Moro rebels free cockpit caretaker, driver
COTABATO CITY, Philippines – Moro rebels set free late Thursday a Filipino-Chinese caretaker of the city’s biggest cockpit and her driver allegedly in exchange for P2-million ransom, local officials and key members of the business community said.
Senior Superintendent Willie Dangane, city police chief, said the victim, Lourdes Tan-Kian, and her driver, Bernardo Isidro, were released by their captors in Barangay Taviran in Datu Odin, Maguindanao, about 20 kilometers southwest of this city.
Local officials and businessmen alleged that relatives of Tan-Kian paid the kidnappers P2 million in prior negotiations without the knowledge of Dangane and the Army’s local anti-crime Task Force Tugis.

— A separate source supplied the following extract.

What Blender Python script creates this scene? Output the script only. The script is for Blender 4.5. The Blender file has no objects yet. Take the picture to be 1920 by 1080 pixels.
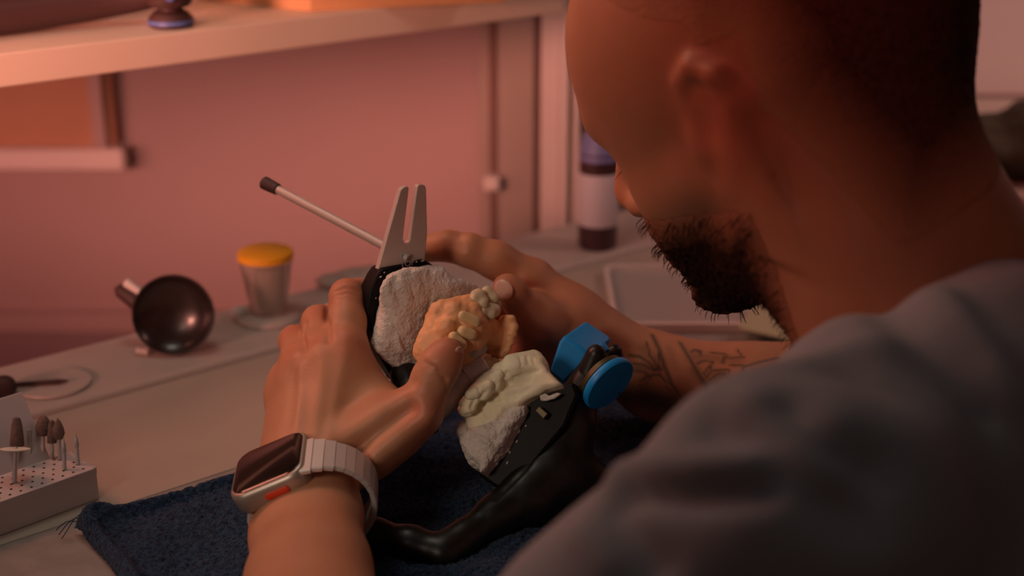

In a text message to reporters, Dangane said their intelligence operatives also received information from sources in Datu Odin town that a P2-million ransom was allegedly delivered to the kidnappers by a courier in the barangay where the captives were set free.
Tan-Kian and Isidro were snatched past 6 p.m. last May 30 by armed men while on their way home from the Kutangbato Cockpit, owned by businessman and former councilor Manuel Tan.
The armed men commandeered their vehicle and brought them to Kabuntalan town, a known lair of kidnappers, mostly Moro guerrillas wanted for various crimes, in Maguindanao.
Lt. Col. Jonathan Ponce, spokesman of the Army’s 6th Infantry Division, said the kidnappers were raising funds to sustain the operations of renegade forces of the Moro Islamic Liberation Front (MILF) who have been on the run since August last year.
Ponce said the police and 6th ID recently placed local physicians under tight watch due to persistent intelligence reports that rebels would snatch them to treat their comrades who were wounded in recent encounters in Maguindanao.
MILF spokesman Eid Kabalu, however, dismissed Ponce’s allegations as mere “black propaganda,” saying their fighters are revolutionaries, not members of criminal gangs.